Kaufman starts $22M expansion
By Nathan Duke

Mayor Michael Bloomberg said the city could give California’s movie and television business a run for its money following the Monday groundbreaking of Kaufman Astoria Studios’ $22 million expansion project that will include a new soundstage and support space.

The mayor joined studio founder George Kaufman and “Sesame Street’s” Elmo to kick off the massive project, which will eventually close off a portion of 36th Street in Astoria for the creation of a studio lot.

“This will help New York compete with Hollywood more than ever before,” Bloomberg said. “This will allow Kaufman to open its doors to even more productions and it will be transformed into a campus similar to the big studio lots in Hollywood. [The studio] has been at the heart of this neighborhood’s revival, spurring an influx of new restaurants and businesses.”

Kaufman President Hal Rosenbluth said the expansion would include an 18,000−square−foot soundstage and 22,000 square feet of support space for dressing, make−up and grip rooms, hair and wardrobe.

The studio has been the home for “Sesame Street,” which shoots at the studio, for several decades, while several films have also recently wrapped on its lots, including an untitled film by Woody Allen and a remake of the 1974 film “The Taking of Pelham 1,2,3.”

Pat Kaufman, executive director of the mayor’s Film, Theatre and Broadcasting Office, said state tax incentives that give a 30 percent tax credit to films and television shows that complete a majority of their shooting in the city will bring more productions to the studio.
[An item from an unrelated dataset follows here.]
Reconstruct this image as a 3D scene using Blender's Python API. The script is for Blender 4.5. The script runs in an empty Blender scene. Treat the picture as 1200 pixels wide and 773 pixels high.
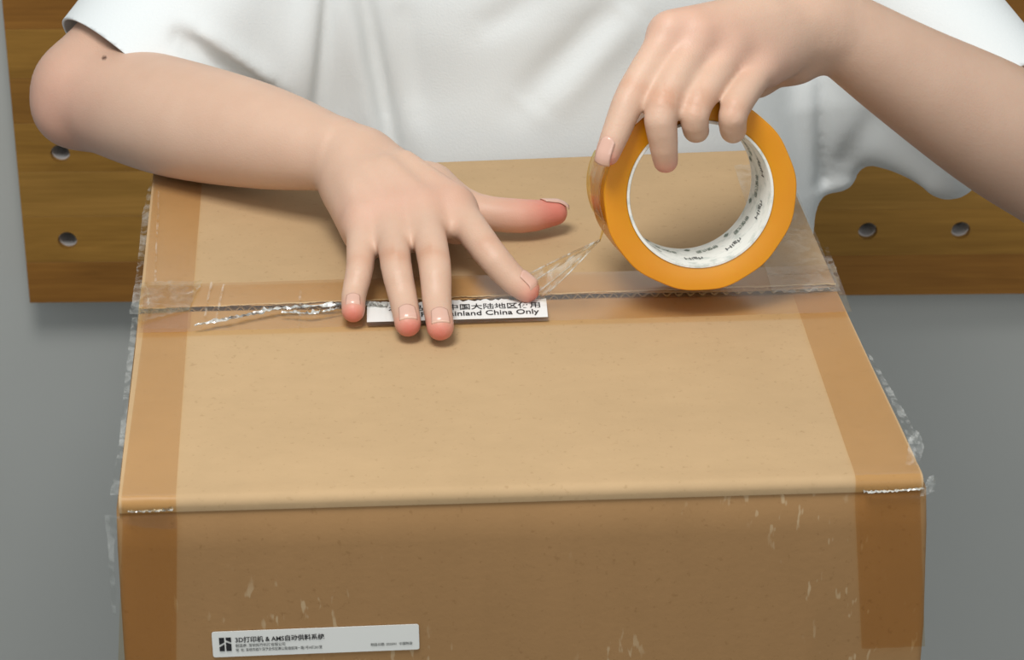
import bpy, bmesh, math, random
import numpy as np, time
_t0 = time.time()
from mathutils import Vector, Matrix

random.seed(7)
rng = np.random.RandomState(7)
SC = bpy.context.scene
COL = SC.collection
T = 1.12                      # height of the top of the carton

# ------------------------------------------------------------------ camera
CAMP = np.array([-.0973, -1.0846, T + .6421])
YAW, PITCH, ROLL, FPX = -.0829, .466, .0018, 3000.0
def _basis(y, p, r):
    cy, sy, cp, sp = math.cos(y), math.sin(y), math.cos(p), math.sin(p)
    f = np.array([-sy * cp, cy * cp, -sp]); rt = np.array([cy, sy, 0.]); up = np.cross(rt, f)
    c, s = math.cos(r), math.sin(r)
    return c * rt + s * up, -s * rt + c * up, f
RT, UP, FW = _basis(YAW, PITCH, ROLL)
cam_d = bpy.data.cameras.new('camera'); cam = bpy.data.objects.new('camera', cam_d); COL.objects.link(cam)
cam.matrix_world = Matrix(((RT[0], UP[0], -FW[0], CAMP[0]), (RT[1], UP[1], -FW[1], CAMP[1]), (RT[2], UP[2], -FW[2], CAMP[2]), (0, 0, 0, 1)))
cam_d.sensor_fit = 'HORIZONTAL'; cam_d.sensor_width = 36; cam_d.lens = FPX / 1200 * 36
cam_d.clip_start = .05
cam_d.dof.use_dof = True; cam_d.dof.focus_distance = 1.45; cam_d.dof.aperture_fstop = 26
SC.camera = cam

# ------------------------------------------------------------------ light
SC.view_settings.view_transform = 'Standard'; SC.view_settings.look = 'None'
SC.view_settings.gamma = 1; SC.view_settings.use_curve_mapping = False
SC.view_settings.exposure = 0.0
SC.cycles.transparent_max_bounces = 24
W = bpy.data.worlds.new('world'); SC.world = W; W.use_nodes = True
W.node_tree.nodes['Background'].inputs[0].default_value = (.88, .95, 1, 1)
W.node_tree.nodes['Background'].inputs[1].default_value = .46
def area(name, loc, target, size, power, color=(1, 1, 1)):
    l = bpy.data.lights.new(name, 'AREA'); l.shape = 'SQUARE'; l.size = size; l.energy = power; l.color = color
    o = bpy.data.objects.new(name, l); COL.objects.link(o); o.location = loc
    o.rotation_euler = (Vector(target) - Vector(loc)).to_track_quat('-Z', 'Y').to_euler()
    return o
area('ceiling_softbox', (-.24, -.28, T + 1.25), (.05, .22, T), .50, 16.5, (1, .985, .965))
area('front_softbox', (.7, -2.6, T + 1.6), (.0, .4, T), 1.6, 20, (1, .98, .95))

# ------------------------------------------------------------------ picture point -> world point
def ray(x, y): return FW + RT * ((x - 600) / FPX) - UP * ((y - 386.5) / FPX)
def az(x, y, h=0.):                      # on the horizontal plane h above the carton top
    v = ray(x, y); return CAMP + v * ((T + h - CAMP[2]) / v[2])
def ay(x, y, Y):
    v = ray(x, y); return CAMP + v * ((Y - CAMP[1]) / v[1])
def ad(x, y, d): return CAMP + ray(x, y) * d
def dist(P): return float((np.array(P) - CAMP) @ FW)
def on_plane(x, y, p0, n):
    v = ray(x, y); return CAMP + v * (((p0 - CAMP) @ n) / (v @ n))

# ------------------------------------------------------------------ object helpers
def link(o, parent=None):
    COL.objects.link(o)
    if parent is not None:
        o.parent = parent; o.matrix_parent_inverse = Matrix.Translation(-Vector(parent.location))
    return o
def empty(name, loc, label, cat, group=None):
    o = bpy.data.objects.new(name, None); o.location = loc; o.empty_display_size = .05; COL.objects.link(o)
    tag(o, label, cat, group); return o
def tag(o, label=None, cat=None, group=None, kind=None):
    for k, v in (('label', label), ('category', cat), ('group', group), ('kind', kind)):
        if v: o[k] = v
    return o
def mesh(name, verts, faces, mat, parent=None, smooth=False, label=None):
    me = bpy.data.meshes.new(name); me.from_pydata([tuple(map(float, v)) for v in verts], [], faces); me.update()
    me.materials.append(mat)
    if smooth: me.polygons.foreach_set('use_smooth', [True] * len(me.polygons))
    o = link(bpy.data.objects.new(name, me), parent)
    if label: o['label'] = label
    return o
def from_bm(name, bm, mat, parent=None, smooth=False, label=None):
    me = bpy.data.meshes.new(name); bm.to_mesh(me); bm.free(); me.materials.append(mat)
    if smooth: me.polygons.foreach_set('use_smooth', [True] * len(me.polygons))
    o = link(bpy.data.objects.new(name, me), parent)
    if label: o['label'] = label
    return o
def box_bm(lo, hi, bev=0., seg=2):
    bm = bmesh.new(); bmesh.ops.create_cube(bm, size=1)
    for v in bm.verts: v.co = Vector([lo[i] + (v.co[i] + .5) * (hi[i] - lo[i]) for i in range(3)])
    if bev: bmesh.ops.bevel(bm, geom=bm.edges[:], offset=bev, segments=seg, affect='EDGES', profile=.5)
    return bm
def solid(o, t, off=1.):
    m = o.modifiers.new('thickness', 'SOLIDIFY'); m.thickness = t; m.offset = off; return o
def grid_mesh(name, P, mat, parent=None, thick=0, smooth=True, label=None, off=1.):
    P = np.array(P); n, m = P.shape[:2]
    F = [(i * m + j, i * m + j + 1, (i + 1) * m + j + 1, (i + 1) * m + j) for i in range(n - 1) for j in range(m - 1)]
    o = mesh(name, P.reshape(-1, 3), F, mat, parent, smooth, label)
    if thick: solid(o, thick, off)
    return o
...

“It will help us continue to see that film and television are a great economic engine to the state,” said Kaufman, who is not related to the studio’s owner. “This is a situation where if you build it, they will come.”

She said the city has received 69 applications for productions since the state Legislature extended the tax credit from 10 percent to 30 percent in the spring. She said those productions would spend more than $1 billion in the city.

The expansion project was originally proposed nine years ago, but was put on hold following the Sept. 11, 2001, terrorist attacks, Rosenbluth said.

Western Queens’ other major movie studio — Long Island City’s Silvercup Studios — is also planning to expand its facilities in a $1 billion project that would include eight new soundstages, 1,000 apartment units and a waterfront pavilion.

Bloomberg said the studios’ expansions would allow for more films and television shows to be shot in the city, which would promote tourism.